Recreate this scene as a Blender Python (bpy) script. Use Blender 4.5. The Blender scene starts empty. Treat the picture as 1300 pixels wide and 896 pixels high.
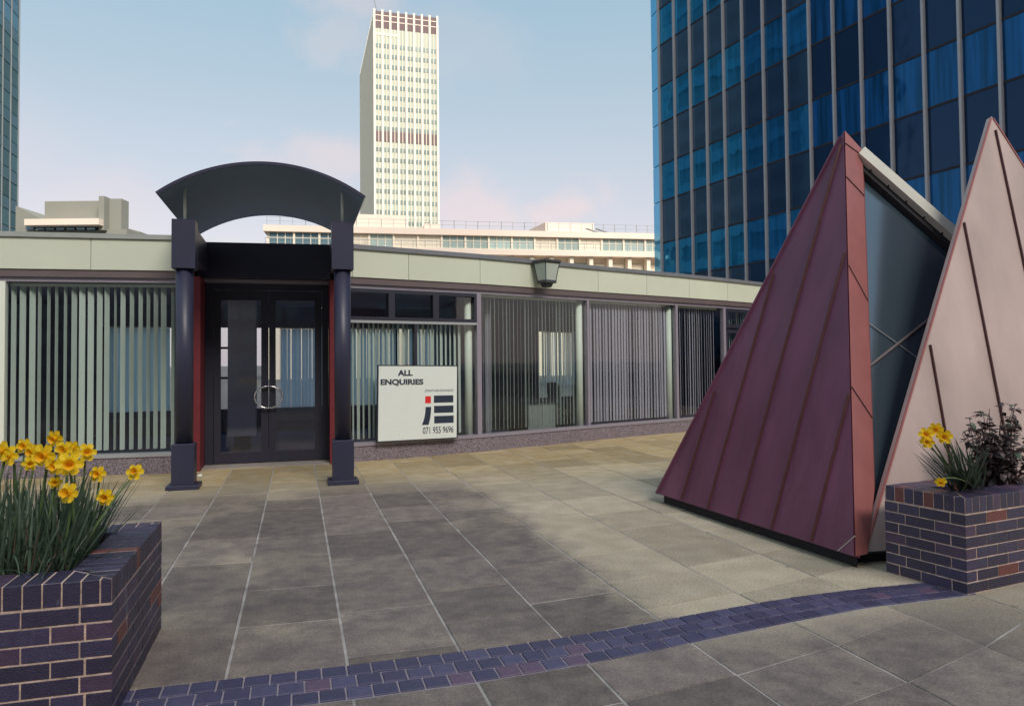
import bpy, bmesh, math, random
from mathutils import Vector, Matrix
random.seed(7)
R_ = math.radians
S = bpy.context.scene
COL = S.collection

# ------------------------------------------------------------------ camera
F, EYE = 950.0, 1.57
YAW, PITCH, ROLL, PPX, PPY = R_(16), .03, .010, 650.0, 431.5
fw = Vector((math.sin(YAW)*math.cos(PITCH), math.cos(YAW)*math.cos(PITCH), math.sin(PITCH)))
rt = Vector((math.cos(YAW), -math.sin(YAW), 0)); up = rt.cross(fw)
rt, up = rt*math.cos(ROLL)-up*math.sin(ROLL), up*math.cos(ROLL)+rt*math.sin(ROLL)
cam = bpy.data.cameras.new('camera'); co = bpy.data.objects.new('camera', cam); COL.objects.link(co)
co.matrix_world = Matrix(((rt.x, up.x, -fw.x, 0), (rt.y, up.y, -fw.y, 0), (rt.z, up.z, -fw.z, EYE), (0, 0, 0, 1)))
cam.sensor_width = 36; cam.lens = 36*F/1300; cam.shift_y = -(448-PPY)/1300; cam.clip_end = 5000; cam.clip_start = .05
S.camera = co
def ray(x, y): return fw + rt*((x-PPX)/F) - up*((y-PPY)/F)
def at(x, y, d):                                   # point seen at (x, y), d metres in front of the lens
    return Vector((0, 0, EYE)) + ray(x, y)*d
def ground(x, y, z=0):
    r = ray(x, y); return Vector((0, 0, EYE)) + r*((z-EYE)/r.z)
def onplane(x, y, p, n):
    r = ray(x, y); o = Vector((0, 0, EYE)); return o + r*((p-o).dot(n)/r.dot(n))

# ------------------------------------------------------------------ light
SUN_AZ, SUN_EL = R_(168), R_(38)                   # azimuth measured from +Y towards +X
w = bpy.data.worlds.new('World'); S.world = w; w.use_nodes = True
nt = w.node_tree; nt.nodes.clear()
def N(t, **k):
    n = nt.nodes.new(t)
    for a, b in k.items(): setattr(n, a, b)
    return n
L = nt.links.new
out = N('ShaderNodeOutputWorld'); bg = N('ShaderNodeBackground'); bg.inputs[1].default_value = .095
sky = N('ShaderNodeTexSky', sky_type='NISHITA'); sky.sun_disc = False
sky.sun_elevation = SUN_EL; sky.sun_rotation = SUN_AZ; sky.air_density = 1.3; sky.dust_density = 2.2; sky.ozone_density = 1.4
geo = N('ShaderNodeTexCoord'); sep = N('ShaderNodeSeparateXYZ'); L(geo.outputs['Generated'], sep.inputs[0])
ramp = N('ShaderNodeValToRGB'); L(sep.outputs['Z'], ramp.inputs[0])
e = ramp.color_ramp.elements
e[0].position = 0; e[0].color = (4.4, 3.7, 3.7, 1)
e[1].position = 1; e[1].color = (2.3, 2.8, 3.2, 1)
for p, c in ((.10, (3.8, 3.3, 3.45)), (.2, (3.05, 2.95, 3.2)), (.34, (2.2, 2.68, 2.98)), (.46, (1.7, 2.5, 2.95))):
    x = e.new(p); x.color = (*c, 1)
mx = N('ShaderNodeMix', data_type='RGBA'); mx.inputs[0].default_value = .8
L(sky.outputs[0], mx.inputs[6]); L(ramp.outputs[0], mx.inputs[7])
mp = N('ShaderNodeMapping'); mp.inputs['Scale'].default_value = (2.2, 2.2, 5.5); mp.inputs['Location'].default_value = (2.35, 1.4, .6)
L(geo.outputs['Generated'], mp.inputs[0])
nz = N('ShaderNodeTexNoise'); nz.inputs['Scale'].default_value = 1.5; nz.inputs['Detail'].default_value = 6; nz.inputs['Roughness'].default_value = .55
L(mp.outputs[0], nz.inputs[0])
cr = N('ShaderNodeValToRGB'); cr.color_ramp.elements[0].position = .615; cr.color_ramp.elements[0].color = (0, 0, 0, 1)
cr.color_ramp.elements[1].position = .74; cr.color_ramp.elements[1].color = (.42, .42, .42, 1); L(nz.outputs[0], cr.inputs[0])
def vm(op, a, b=None):
    n = N('ShaderNodeVectorMath', operation=op)
    for i, v in enumerate((a, b)):
        if v is None: continue
        if hasattr(v, 'is_output'): L(v, n.inputs[i])
        else: n.inputs[i].default_value = v
    return n
nz2 = N('ShaderNodeTexNoise'); nz2.inputs['Scale'].default_value = 9; nz2.inputs['Detail'].default_value = 6; nz2.inputs['Roughness'].default_value = .6; L(geo.outputs['Generated'], nz2.inputs[0])
wv = vm('MULTIPLY', vm('SUBTRACT', nz2.outputs['Color'], (.5, .5, .5)).outputs[0], (.16, .16, .10))
dirw = vm('ADD', geo.outputs['Generated'], wv.outputs[0])
total = cr.outputs[0]
for px_, py_, rad, amp in ((600, 262, .075, .85), (712, 262, .045, .9), (425, 205, .06, .75), (405, 240, .05, .5), (455, 8, .06, .6), (420, 48, .05, .45), (130, 262, .09, .35), (560, 60, .10, .22), (-300, 150, .2, .5), (1500, 200, .2, .5)):
    c0_ = ray(px_, py_).normalized(); d_ = vm('SUBTRACT', dirw.outputs[0], tuple(c0_)); d2 = vm('MULTIPLY', d_.outputs[0], (1, 1, 2.1)); ln_ = vm('LENGTH', d2.outputs[0])
    mr_ = N('ShaderNodeMapRange', interpolation_type='SMOOTHSTEP'); mr_.inputs[1].default_value = rad*.35; mr_.inputs[2].default_value = rad*1.5; mr_.inputs[3].default_value = amp*.5; mr_.inputs[4].default_value = 0; L(ln_.outputs['Value'], mr_.inputs[0])
    mm_ = N('ShaderNodeMath', operation='MAXIMUM'); L(total, mm_.inputs[0]); L(mr_.outputs[0], mm_.inputs[1]); total = mm_.outputs[0]
m2 = N('ShaderNodeMix', data_type='RGBA'); L(total, m2.inputs[0]); L(mx.outputs[2], m2.inputs[6]); m2.inputs[7].default_value = (4.5, 3.45, 3.3, 1)
L(m2.outputs[2], bg.inputs[0]); L(bg.outputs[0], out.inputs[0])
sl = bpy.data.lights.new('sun', 'SUN'); sl.energy = 2.1; sl.angle = R_(26); sl.color = (1, .91, .82)
so = bpy.data.objects.new('sun', sl); COL.objects.link(so)
sd = Vector((math.sin(SUN_AZ)*math.cos(SUN_EL), math.cos(SUN_AZ)*math.cos(SUN_EL), math.sin(SUN_EL)))
so.rotation_euler = sd.to_track_quat('Z', 'Y').to_euler(); so.location = (0, -20, 60)
S.view_settings.view_transform = 'Standard'; S.view_settings.look = 'None'
S.view_settings.exposure = 1.2; S.view_settings.gamma = 1
S.render.engine = 'CYCLES'; S.cycles.max_bounces = 8; S.cycles.transparent_max_bounces = 16
S.cycles.use_denoising = True; S.cycles.caustics_reflective = False; S.cycles.caustics_refractive = False

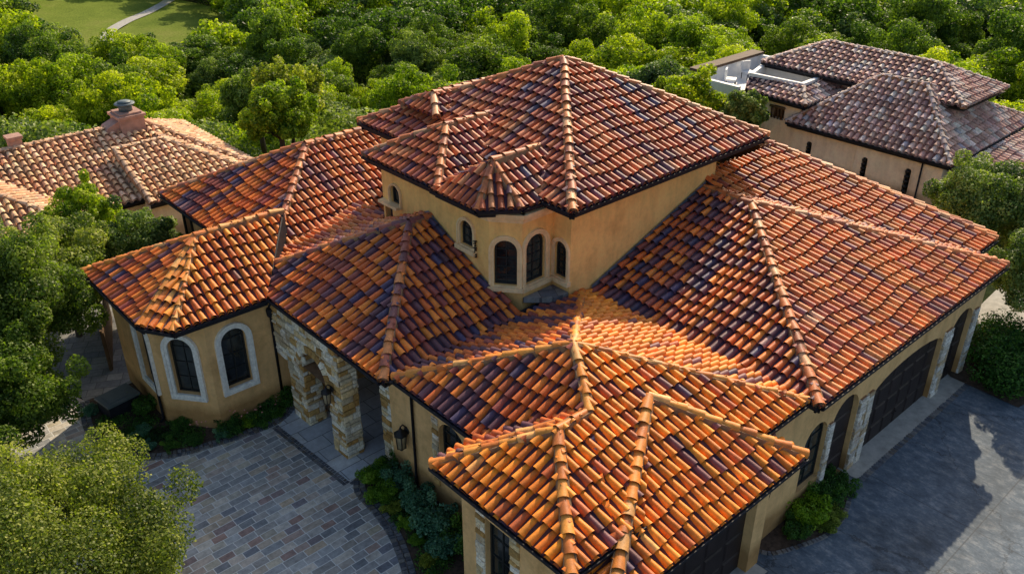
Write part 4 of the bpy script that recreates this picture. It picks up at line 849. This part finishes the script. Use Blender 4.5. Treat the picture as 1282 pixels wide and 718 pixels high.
patch('golf_green', GOLF, 20, 46, M['turf'], .5, 1, .1)
pp = cr([(44, 150), (50, 158), (53, 166), (56, 174), (62, 181), (70, 188), (80, 200), (90, 220)], 6); mb = MB()
for i in range(len(pp)-1):
    a, b = V((*pp[i], 0)), V((*pp[i+1], 0)); n = V(((b-a).y, -(b-a).x, 0)).normalized()*1.1
    mb.add([(p.x, p.y, terr(p.x, p.y)+.62) for p in (a-n, a+n, b+n, b-n)], [(0, 1, 2, 3)])
struct('golf_path', mb, M['path'])

# ================================================================== VEGETATION
RNG = np.random.default_rng(11)
def leaf_mesh(name, lobes, n, size, m, seed, trunk=None, shell=.55, upb=.35, tm=None, flat=.0):
    """lobes: [(cx,cy,cz,rx,ry,rz,weight)]; leaves as small quads through each lobe's outer volume"""
    r = np.random.default_rng(seed); L = np.array([l[:6] for l in lobes], dtype=np.float64)
    wts = np.array([l[3]*l[4]+l[3]*l[5] for l in lobes]); wts = wts/wts.sum(); idx = r.choice(len(L), n, p=wts)
    d = r.normal(size=(n, 3)); d /= np.linalg.norm(d, axis=1)[:, None]
    rad = shell+(1.05-shell)*r.random(n)**.6
    # clumpy surface: push leaves in and out by a noise of the direction
    k1 = r.normal(size=(6, 3))*4.5; ph = r.random(6)*6.28
    clump = np.sin(d@k1.T+ph+idx[:, None]*1.7).sum(1)/6
    rad = rad*(1+.22*clump)
    c = L[idx, :3]+d*L[idx, 3:6]*rad[:, None]
    keep = (clump > -.42) | (r.random(n) < .5); c = c[keep]; d = d[keep]; rad = rad[keep]; clump = clump[keep]; n = len(c)
    nrm = d*.9+r.normal(size=(n, 3))*.75+np.array([0, 0, upb]); nrm /= np.linalg.norm(nrm, axis=1)[:, None]
    t = np.cross(nrm, r.normal(size=(n, 3))); t /= np.linalg.norm(t, axis=1)[:, None]; b = np.cross(nrm, t)
    s = size*(.6+.8*r.random(n))[:, None]
    vs = np.stack([c-t*s*.5, c+b*s*.34+nrm*s*.06, c+t*s*.5, c-b*s*.34+nrm*s*.06], axis=1).reshape(-1, 3)
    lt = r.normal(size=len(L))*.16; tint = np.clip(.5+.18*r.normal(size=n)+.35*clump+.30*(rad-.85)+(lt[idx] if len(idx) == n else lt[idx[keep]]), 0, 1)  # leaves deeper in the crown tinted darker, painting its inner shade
    tv = []; tf = []
    if trunk:
        tb = MB()
        for pts, rs in trunk: tb.tube(pts, rs, 1, n=7)
        tv = tb.v; tf = tb.f
    me = bpy.data.meshes.new(name); nv = len(vs)
    me.vertices.add(nv+len(tv)); co = np.vstack([vs, np.array(tv).reshape(-1, 3)]) if tv else vs
    me.vertices.foreach_set('co', co.astype(np.float32).ravel())
    nl = nv+sum(len(f) for f in tf); me.loops.add(nl)
    li = np.concatenate([np.arange(nv)]+[np.array(f)+nv for f in tf]) if tf else np.arange(nv)
    me.loops.foreach_set('vertex_index', li.astype(np.int32))
    me.polygons.add(n+len(tf)); tot = np.concatenate([np.full(n, 4), np.array([len(f) for f in tf], dtype=int)]) if tf else np.full(n, 4)
    me.polygons.foreach_set('loop_start', np.concatenate([[0], np.cumsum(tot)[:-1]]).astype(np.int32))
    me.materials.append(m); me.materials.append(M['trunk'])
    me.polygons.foreach_set('material_index', np.concatenate([np.zeros(n, int), np.ones(len(tf), int)]).astype(np.int32))
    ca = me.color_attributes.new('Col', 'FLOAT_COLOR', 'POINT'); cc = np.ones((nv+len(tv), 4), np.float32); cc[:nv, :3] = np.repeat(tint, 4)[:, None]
    ca.data.foreach_set('color', cc.ravel()); me.update(calc_edges=True); me.validate()
    return me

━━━

» Job
All lines from the start of the entries through the one with "COL = S.collection" are to be output exactly; omit the pictures.

» Response
Recreate this scene as a Blender Python (bpy) script. Use Blender 4.5. The Blender scene starts empty. Treat the picture as 1300 pixels wide and 896 pixels high.
import bpy, bmesh, math, random
from mathutils import Vector, Matrix
random.seed(7)
R_ = math.radians
S = bpy.context.scene
COL = S.collection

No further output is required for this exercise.